Elle a fustigé "des climato-inactifs", "des climato-résignés" et appelé Gérard Larcher à "trouver des solutions pour aboutir". "Ce serait honteux pour la classe politique et honteux pour les sénateurs si on n'arrivait pas à arriver à un référendum à la fin de l'année". L'organisation d'un référendum nécessite au préalable l'accord des députés et sénateurs sur le même texte.
Les députés avaient eux aussi modifié à la marge la proposition initiale de l'exécutif qui suivait les préconisations de la Convention citoyenne sur le climat (CCC). Un pas en direction du Sénat pour la majorité présidentielle, considéré comme "accessoire" par Philippe Bas (LR). "En refusant le référendum pour le climat, la droite sénatoriale montre son sectarisme politique, sa peur de l'expression populaire et son incompréhension des enjeux climatiques", a tweeté le chef de file des sénateurs RDPI à majorité En Marche François Patriat.
"Le Sénat va nous empêcher" d'organiser un référendum avant la fin du quinquennat, avait déjà regretté lundi matin le porte-parole du gouvernement Gabriel Attal sur France Inter. Il avait mis en cause "une ligne climato-sceptique très forte" au sein des Républicains.

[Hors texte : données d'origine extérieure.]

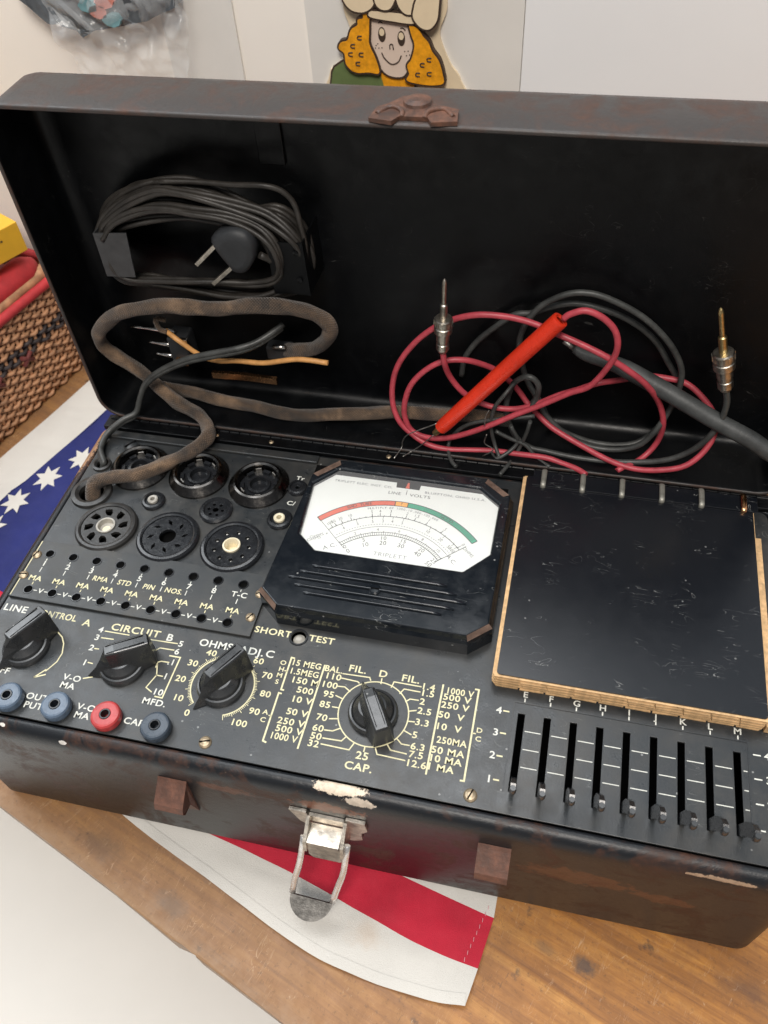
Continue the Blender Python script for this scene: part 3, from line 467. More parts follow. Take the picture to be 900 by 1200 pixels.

La gauche dénonce les "pharisiens"
De son côté, le président LR de la commission des Lois du Sénat François-Noël Buffet s'est ému de "propos extrêmement désagréables à l'égard du Sénat" qui "bloquerait le système". "Vouloir défendre ce qui est indéfendable constitue un faux pas, voire une faute", a-t-il ajouté. La gauche a renvoyé dos à dos gouvernement et droite sénatoriale.
Le socialiste Éric Kerrouche a dit son sentiment d'être "enfermé dans une boucle temporelle" et a fustigé "des débats de pharisiens où chacun feint de chercher un compromis dans un jeu de poker menteur". "Nous voilà coincés dans un débat purement sémantique (...) dans le cadre d'une navette qui pourra s'avérer éternelle", a déploré la présidente du groupe CRCE à majorité communiste Eliane Assassi. Pour le sénateur écologiste Guy Benarroche, "l'enterrement" était "prévisible, préparé, prémédité". S'agissant d'un texte constitutionnel, la navette parlementaire entre les deux chambres peut en principe se poursuivre autant que nécessaire.